Introduction
The project intends to use traditional
statistics (regression and sampling) to tackle the relationship between
the change in low-density residential land use and the change in individual
households' tax burden. However, dealing with the spatial aspects of the
project helps understand the complexity of the data in order to increase
the significance of the result of future regression models.
In fact, the special nature of spatial data, due
to the fact that the location of the observations provides important information,
requires appropriate methodologies for their analysis, developed in the
fields of spatial statistics and spatial econometrics. The basic difference
between traditional statistics and spatial statistics is the traditional
assumption of independent units of analysis, which in fact are spatially
autocorrelated in some ways in the case of the project where MCDs are units
of analysis.
ESDA (Exploratory spatial data analysis)
is concerned with the detection, analysis, and interpretation of spatial
patterns in the data, such as spatial clusters, outliers, and hot spots.

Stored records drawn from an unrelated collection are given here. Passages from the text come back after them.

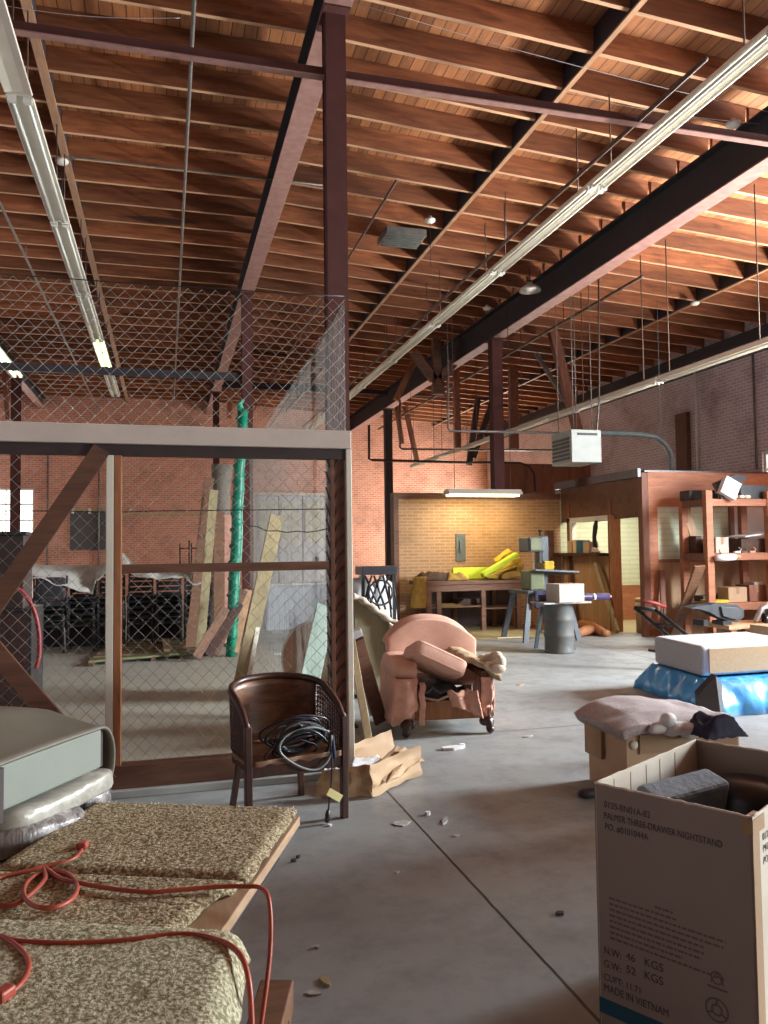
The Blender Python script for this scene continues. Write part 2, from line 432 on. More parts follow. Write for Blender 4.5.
# pale dusty ground inside the cage, saw dust yellow by the bench
dx = _math(nt, 'LESS_THAN', sp.outputs[0], 1.6); dy = _math(nt, 'GREATER_THAN', sp.outputs[1], 5.9)
dust = _math(nt, 'MULTIPLY', _math(nt, 'MULTIPLY', dx, dy), _ramp(nt, _noise(nt, vec, 1.6, 7, .75), [(.35, (.35, .35, .35)), (.65, (.9, .9, .9))]))
c = _mix(nt, c, (.36, .33, .245), dust)
bx = _math(nt, 'MULTIPLY', _math(nt, 'GREATER_THAN', sp.outputs[0], 4.2), _math(nt, 'GREATER_THAN', _math(nt, 'ADD', sp.outputs[1], _math(nt, 'MULTIPLY', n2, .6)), 13.3))
c = _mix(nt, c, (.42, .33, .14), _math(nt, 'MULTIPLY', bx, .8))
nt.links.new(c, b.inputs['Base Color'])
rr = _ramp(nt, n2, [(.3, (.36, .36, .36)), (.7, (.62, .62, .62))]); nt.links.new(rr, b.inputs['Roughness'])
_bump(nt, b, n3, .08, .004)
# ================================================================ THE SETTING
X0, X1, Y0, Y1 = -6.8, 12.5, -4.5, 29.5
K = 1.2                          # distance scale of the roof structure
ZJ = 1.6 + 4.5 * K               # underside of the joists left of the ridge girder
XR, FALL, JD = 1.53, .06, .285   # ridge girder, roof fall to the right, joist depth
def zj(x): return ZJ - FALL * max(0, x - XR)
ZD = ZJ + JD
m = MB().box((X0 - .3, Y0 - .3, -.2), (X1 + .3, Y1 + .3, 0)); struct(m.build('floor', 'concrete'), 'grey stained concrete floor of the warehouse', 'floor')
m = MB().box((X0 - .3, Y0 - .3, ZD), (XR, Y1 + .3, ZD + .1)).prism([(XR, Y0 - .3, ZD), (X1 + .4, Y0 - .3, zj(X1 + .4) + JD), (X1 + .4, Y0 - .3, zj(X1 + .4) + JD + .1), (XR, Y0 - .3, ZD + .1)], (0, Y1 - Y0 + .6, 0)); struct(m.build('ceiling', 'deck_wood'), 'orange plank roof deck above the joists', 'ceiling')
def wall(name, mat, axis, pos, th, a0, a1, holes, label):
    """wall along one axis with rectangular holes (a0,a1,z0,z1)"""
    mb = MB(); cuts = sorted({a0, a1, *[h[0] for h in holes], *[h[1] for h in holes]})
    for p, q in zip(cuts, cuts[1:]):
        zs = [0.0]
        for h in sorted([h for h in holes if h[0] <= p and h[1] >= q], key=lambda h: h[2]): zs += [h[2], h[3]]
        zs.append(ZD)
        for k in range(0, len(zs), 2):
            if zs[k + 1] - zs[k] > 1e-4:
                if axis == 'X': mb.box((p, pos, zs[k]), (q, pos + th, zs[k + 1]))
                else: mb.box((pos, p, zs[k]), (pos + th, q, zs[k + 1]))
    return struct(mb.build(name, mat), label, 'wall')
WL = (-6.2, -4.4, 2.2, 3.85)       # back window (x0,x1,z0,z1)
WR = (12.9, 14.3, 2.85, 3.6)       # right window (y0,y1,z0,z1)
DR = (4.7, 9.2, 1.5, 5.4)        # unseen opening added in the right wall, shaped to aim the daylight
DS = (-3.9, -.5, 0.0, 3.8)       # unseen side opening near the viewer, added for low daylight
DB = (23.5, 28.5, 0.0, 3.2)      # hidden opening behind the office, added to light the back wall
DH = (-4.5, 10.5, 3.2, 5.4)          # opening added in the front wall behind the camera for fill light
wall('wall_back', 'brick_back', 'X', Y1, .25, X0 - .3, X1 + .3, [WL], 'red brick back wall with pale patches')
wall('wall_right', 'brick_right', 'Y', X1, .25, Y0, Y1, [WR, DR, DS, DB], 'purplish brick side wall under the roof')
wall('wall_left', 'brick_right', 'Y', X0 - .25, .25, Y0, Y1, [], 'brick side wall beyond the cage')
wall('wall_front', 'brick_back', 'X', Y0 - .25, .25, X0 - .3, X1 + .3, [DH], 'brick wall behind the viewer')
def window(name, label, axis, pos, r, bars, panemat, fm='white_paint'):
    a0, a1, z0, z1 = r; w = .06
    P = (lambda a, d, z: (a, pos + d, z)) if axis == 'X' else (lambda a, d, z: (pos + d, a, z))
    mb = MB()
    def bx(p, q):
        lo = tuple(min(i, j) for i, j in zip(p, q)); hi = tuple(max(i, j) for i, j in zip(p, q)); mb.box(lo, hi)
    bx(P(a0, .05, z0), P(a1, .15, z0 + w)); bx(P(a0, .05, z1 - w), P(a1, .15, z1)); bx(P(a0, .05, z0 + w), P(a0 + w, .15, z1 - w)); bx(P(a1 - w, .05, z0 + w), P(a1, .15, z1 - w))
    for k in range(1, bars[0]):
        a = a0 + (a1 - a0) * k / bars[0]; bx(P(a - .02, .07, z0 + w), P(a + .02, .13, z1 - w))
    for k in range(1, bars[1]):
        z = z0 + (z1 - z0) * k / bars[1]; bx(P(a0 + w, .065, z - .025), P(a1 - w, .135, z + .025))
    o = struct(mb.build(name, fm), label, 'window')
    mb = MB(); bx(P(a0 + w, .1, z0 + w), P(a1 - w, .11, z1 - w)); mb.build('pane', panemat, o)
    return o
window('window_1', 'bright window in the right wall beside the shelves', 'Y', X1, WR, (3, 2), 'daylight_pane')
window('window_2', 'bright barred window low in the back wall', 'X', Y1, WL, (2, 3), 'daylight_pane')
# low wall added out of view on the right to shade the near floor
m = MB().box((4.1, 4.3, 0), (X1, 4.5, 2.1)); struct(m.build('wall_shade_blocker', 'brick_back'), 'unseen low brick wall added to shade the foreground floor', 'wall')
m = MB().box((X0, Y0, 2.7), (X1, -.25, 2.95)); struct(m.build('ceiling_shade_slab', 'deck_wood'), 'plank slab added behind the viewer to shade the near floor', 'ceiling')  # added out of view; keeps the high front light off the near floor

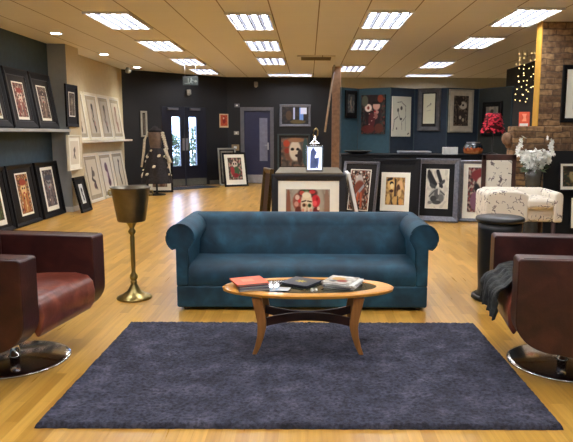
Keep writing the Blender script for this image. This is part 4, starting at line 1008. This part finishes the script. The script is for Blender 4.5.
o = picture_mesh('cover', .19, .21, -.095, -.105, 0, paint((176, 170, 158), [('e', .4, .6, .25, .2, (190, 150, 80)), ('e', .6, .35, .2, .15, (150, 60, 50)), ('e', .3, .3, .15, .1, (90, 90, 96)), ('l', .1, .85, .8, .9, .04, (230, 230, 226))], 3, [(120, 110, 100), (214, 210, 200)], 6, .7), mt_, 24)
o.rotation_euler.x = -PI/2; o.location.z = .0055
c = fl(314, 291.2, tz)
for k in range(2):
    tag(MB().lathe([(.009, 0), (.011, .003), (.009, .016), (0, .017)], 14).build('tea_light', 'paper', loc=(c.x-.012+.024*k, c.y, tz)), 'tiny white tealight at the front of the tabletop, %s of the pair' % ('left', 'right')[k], 'tealight', 'tealights on the coffee table')

# ------------------------------------------------------------------ sofa
sf = fl(302, 311); SX = sf.x+.0; SY = sf.y
t = thing('sofa', 'teal blue velvet sofa with rolled arms facing the coffee table', 'sofa', (SX, SY, 0))
hb = (fl(427, 311).x-fl(177, 311).x)/2
aw = .095; zc = .592; rs = .112
def arm_prof(sx):
    pts = [(hb-aw, .2), (hb-aw-.005, .36), (hb-aw-.01, .5)]
    cx_ = hb-.04
    for k in range(0, 17):
        a = PI*1.02-(PI*1.32)*k/16; pts.append((cx_+rs*math.cos(a), zc+rs*math.sin(a)))
    pts += [(hb, zc-rs*.75), (hb, .2)]
    return [(sx*x, z) for x, z in pts]
for sx in (-1, 1):
    o = MB().prism(arm_prof(sx), 'Y', .0, .86, smooth=True).build('arm', 'teal', t, bevel=.014, seg=3)
    # piping round the scroll face
    pr = arm_prof(sx); MB().tube([(x*1.0, -.001, z) for x, z in pr[1:-1]], .006, 6).build('piping', 'teal', o)
MB().box(-hb, hb, 0, .88, .025, .205).build('base', 'teal', t, bevel=.018, seg=3)
# seat cushion with a domed top and rounded front
sw = hb-aw+.003
def seat_prof():
    pr = [(.006, .2), (-.004, .26), (.0, .31), (.02, .345), (.06, .362)]
    pr += [(.15, .375), (.3, .38), (.5, .37), (.6, .36), (.6, .2)]
    return pr
MB().prism(seat_prof(), 'X', -sw, sw, smooth=True).build('seat_cushion', 'teal', t, bevel=.015, seg=3)
bp_ = [(.5, .3), (.505, .4), (.54, .52), (.585, .6)]
for k in range(0, 13):
    a = PI*.95-(PI*1.2)*k/12; bp_.append((.71+.12*math.cos(a), zc+.01+.115*math.sin(a)))
bp_ += [(.86, .45), (.88, .2), (.5, .2)]
MB().prism(bp_, 'X', -hb+.06, hb-.06, smooth=True).build('backrest', 'teal', t, bevel=.012, seg=3)
for sx in (-1, 1):
    for yy in (.05, .82): MB().lathe([(.02, 0), (.026, .027)], 14, c=(sx*(hb-.07), yy, 0)).build('foot', 'darkwood', t)

# ------------------------------------------------------------------ leather tub armchairs
def tub_chair(label, loc, rz):
    """local +x is the front"""
    t = thing('leather_armchair', label, 'armchair', loc, rz, 'oxblood leather swivel armchairs')
    Wd, D, zt, zb = .94, .84, .745, .165
    xf = .39; xb = xf-D; th = .155
    def prof(off=0, top=zt, front=xf):
        p = [(xb+.02, top), (front-.012, top+.0), (front, top-.012), (front, .40)]
        for k in range(1, 10):
            a = PI/2*k/9; p.append((front-.24+.24*math.cos(a), .40-.19*math.sin(a)))
        p += [(.0, zb+.015), (-.12, zb), (xb+.15, zb+.03), (xb, zb+.12), (xb, top-.02)]
        return p
    for s_ in (-1, 1):
        y0, y1 = (s_*Wd/2, s_*(Wd/2-th)); ya, yb = min(y0, y1), max(y0, y1)
        o = MB().prism(prof(), 'Y', ya, yb).build('arm', 'leather', t, bevel=.022, seg=4)
        # stitched seam along the arm
        MB().tube([(xb+.1, (s_*(Wd/2-.02)), zt+.0005), (xf-.03, s_*(Wd/2-.02), zt+.0005)], .003, 5).build('seam', 'leather', o)
    lo = [(xf-.012, .36)]
    for k in range(1, 10):
        a = PI/2*k/9; lo.append((xf-.252+.24*math.cos(a), .385-.16*math.sin(a)))
    lo += [(0, zb+.02), (-.12, zb+.005), (xb+.16, zb+.04), (xb+.1, .34), (xf-.04, .34)]
    MB().prism(lo, 'Y', -Wd/2+th, Wd/2-th).build('base', 'leather', t, bevel=.012, seg=3)
    w_ = Wd/2-th-.004
    def seat(u, v):
        return None
    pr = [(xf-.03, .255), (xf+.006, .31), (xf+.012, .39), (xf, .455), (xf-.035, .492), (xf-.12, .507), (xf-.3, .5), (xf-.5, .48), (xb+.18, .47), (xb+.18, .33), (xf-.06, .31)]
    MB().prism(pr, 'Y', -w_, w_, smooth=True).build('seat_cushion', 'leather2', t, bevel=.02, seg=3)
    MB().box(xb+.03, xb+.2, -Wd/2+th, Wd/2-th, zb+.12, zt).build('backrest', 'leather', t, bevel=.03, seg=3)
    MB().lathe([(.33, .0), (.335, .006), (.33, .013), (.3, .02), (.06, .026), (.0, .026)], 56).build('base_disc', 'chrome', t)
    MB().lathe([(.045, .024), (.03, .03), (.03, zb+.02), (.04, zb+.02)], 28).build('column', 'chrome', t)
    return t
lc = fl(15, 359.5)
tub_chair('brown leather swivel armchair on the left, cut off by the frame', (lc.x, lc.y, 0), R(-8.5))
rc = fl(557, 362.5)
rch = tub_chair('brown leather swivel armchair on the right with grey throw on its seat', (rc.x+.03, rc.y, 0), PI-R(7.5))
# grey throw over the right chair's seat front
def throwf(u, v):
    y = -.29+.52*v+.02*math.sin(u*9+1)
    s_ = u*.49
    xf = .39
    if s_ < .26: x, z = xf-.30+s_*1.05, .518
    elif s_ < .36:
        a = (s_-.26)/.10*PI/2; x = xf-.025+.07*math.sin(a); z = .518-.06*(1-math.cos(a))
    else: x, z = xf+.045+.012*(s_-.36), .458-(s_-.36)
    w_ = .018*math.sin(v*26+u*3)+.012*math.sin(v*47+u*8)+.012*noise.noise(Vector((u*5, v*9, 2)))
    if s_ < .26: z += abs(w_)+.022+.02*math.sin(v*6+u*4)**2
    else: x += abs(w_)*1.2+.012; z += w_*.3
    return (x, y, z)
o = MB().grid(50, 60, throwf).build('throw', 'throw', solid=.006)
o.location = rch.location; o.rotation_euler = rch.rotation_euler
tag(o, 'dark grey woollen throw crumpled over the right armchair seat', 'throw')

# ------------------------------------------------------------------ dress form and things near the doors
mp_ = Vector((at(157, 190, 14.1).x, 14.1, 0))
t = thing('dress_form', 'headless dress form in brown corset and dark flowered skirt by the doors', 'dress form', mp_)
def Zp(y): return at(157, y, 14.1).z
MB().lathe([(.2, 0), (.19, .02), (.03, .04), (.02, .06), (.02, Zp(150))], 20).build('stand', 'darkiron', t)
zsh, zwa = Zp(133), Zp(148.5)
sc2 = Matrix.Diagonal((1, .65, 1, 1))
MB().lathe([(.12, zwa-.02), (.115, zwa), (.13, zwa+.08), (.16, zsh-.06), (.165, zsh), (.13, zsh+.07), (.06, zsh+.1)], 28, mtx=sc2).build('corset', 'corset', t)
MB().lathe([(.16, zsh+.02), (.13, zsh+.08), (.06, zsh+.11), (.05, zsh+.15), (0, zsh+.16)], 24, mtx=sc2).build('collar', 'skirt', t)
b = MB()
def skf(u, v):
    a = 2*PI*u; r = (.13+.22*v**.8)*(1+.08*math.sin(a*9)*v); return (r*math.cos(a), .75*r*math.sin(a), zwa+.01-(zwa-.26)*v)
b.grid(72, 14, skf).build('skirt', 'skirt', t)
fl0 = None
for i in range(26):
    u = random.random(); v = random.uniform(.05, .85); x, y, z = skf(u, v)
    if fl0 is None: fl0 = o = MB().ball((0, 0, 0), .027, 8, (1, .7, 1)).ball((.015, -.01, .012), .017, 8).ball((-.015, -.01, -.01), .016, 8).build('flower', 'lace', t)
    else: o = fl0.copy(); COL.objects.link(o)
    o.parent = t; o.location = (x*1.05, y*1.07, z); o.scale = (random.uniform(.7, 1.3),)*3
b = MB(); b.tube([(-.15, 0, zsh+.02), (-.24, -.03, zsh-.15), (-.27, -.03, zwa-.1), (-.33, -.02, zwa-.42)], [.04, .03, .03, .02], 8); b.build('left_sleeve', 'lace', t)
b = MB()
for k in range(8): b.ball((.17+.012*k, -.03, zsh-.05*k), .05, 8, (1, 1, .6))
b.tube([(.22, -.03, zsh-.35), (.27, -.04, zsh-.5), (.33, -.04, zsh-.68)], [.045, .04, .05], 8)
b.build('right_sleeve', 'lace', t)
framed('dark framed tan print leaning behind the dress form', .62, .78, .05, 'blackframe', 'matboard', (.09, .09, .06, .08), fig(41, (90, 60, 44), (120, 92, 72)), (at(160, 188, 14.62).x, 14.62, .002), R(14), .22, dp=.04)
dm_ = atpl(190, 186, W0+wn*.9, wn)
t = MB().box(-1.05, .4, -.6, .1, 0, .012).build('doormat', 'doormat', loc=(0, 0, 0))
t.location = W0+wd*((d0+d1)/2+.1)+wn*.25; t.rotation_euler.z = WR
tag(t, 'dark entrance mat on the floor before the double doors', 'doormat')
# slanting pale pole by the post
a = at(332.3, 80, 14.2); c = at(325, 132, 14.2); d = (a-c); a2 = c+d*((ZC-c.z)/d.z)
tag(MB().tube([c, a2], .024, 10).build('pole', mat('pale_pole', (186, 174, 158), .5)), 'slanting pale pole hanging from the ceiling left of the brown post', 'pole')

# outdoors beyond the entrance doors: forecourt and hedge
struct(MB().box(-14, -1, YB+.35, 40, -.14, -.02).box(-14, -4.9, 12, YB+.35, -.14, -.02).build('ground_outside', mat('pale_paving', (170, 170, 168), .8)))

def shrub(label, x, y, h, w):
    t = thing('shrub', label, 'shrub', (x, y, -.02), group='shrubs outside the entrance doors')
    b = MB()
    for i in range(420):
        a = random.uniform(0, 2*PI); f = random.random(); r = w*math.sqrt(random.random())*(1-abs(f-.45)*1.1)
        c = Vector((r*math.cos(a), r*math.sin(a), .25+f*(h-.25))); d = Vector((random.uniform(-1, 1), random.uniform(-1, 1), random.uniform(-.5, 1))).normalized(); e = d.orthogonal().normalized()*.03
        b._add([c, c+d*.06+e, c+d*.13, c+d*.06-e], [(0, 1, 2, 3)])
    b.build('foliage', 'leaf', t)
    b = MB()
    for k in range(5): b.tube([(0, 0, 0), (.1*math.cos(k*1.3), .1*math.sin(k*1.3), h*.4), (w*.5*math.cos(k*1.3), w*.5*math.sin(k*1.3), h*.8)], .015, 6)
    b.build('stems', 'darkwood', t)
for px, lb, h_ in ((174.5, 'green shrub seen through the left slit of the entrance doors', 1.35), (194.5, 'green shrub seen through the right slit of the entrance doors', 1.6)):
    q = at(px, 140, 21.0); shrub(lb, q.x, 21.0, h_, .28)
# ------------------------------------------------------------------ light
w = bpy.data.worlds.new('sky'); S.world = w; w.use_nodes = True
bg = w.node_tree.nodes['Background']; bg.inputs[0].default_value = (.80, .90, 1.0, 1); bg.inputs[1].default_value = 15
for xa, xb in ((XL+.15, -.1), (.2, XR-.15)):
    l = bpy.data.lights.new('window_portal', 'AREA'); l.shape = 'RECTANGLE'; l.size = xb-xa; l.size_y = 2.3
    lo = bpy.data.objects.new('window_portal', l); COL.objects.link(lo); lo.location = ((xa+xb)/2, YF-.16, 1.55); lo.rotation_euler = (PI/2, 0, 0)
    l.cycles.is_portal = True
S.view_settings.view_transform = 'Standard'; S.view_settings.look = 'None'; S.view_settings.gamma = 1; S.view_settings.use_curve_mapping = False
S.view_settings.exposure = 0.0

Several measures of spatial autocorrelation can be treated as well. Spatial
regression analysis deals with the effects of the special nature of geographic
data on the properties of regression models. One aspect of this is the
detection of spatial autocorrelation as a specification error in regression
models.
At the current stage of the project, bi-variate
thematic mapping and spatial autocorrelation mapping is used to observe
if there is any spatial pattern within the dataset. Mapping as well as
animation are used to observe spatial intervening factors that can not
be taken into account in traditional regression models such as the effect
of highways and sewer zones on the location of new land uses and the location
of a MCD within a regional context. This will facilitate the ESDA and spatial
regression analysis later on in SpaceStat.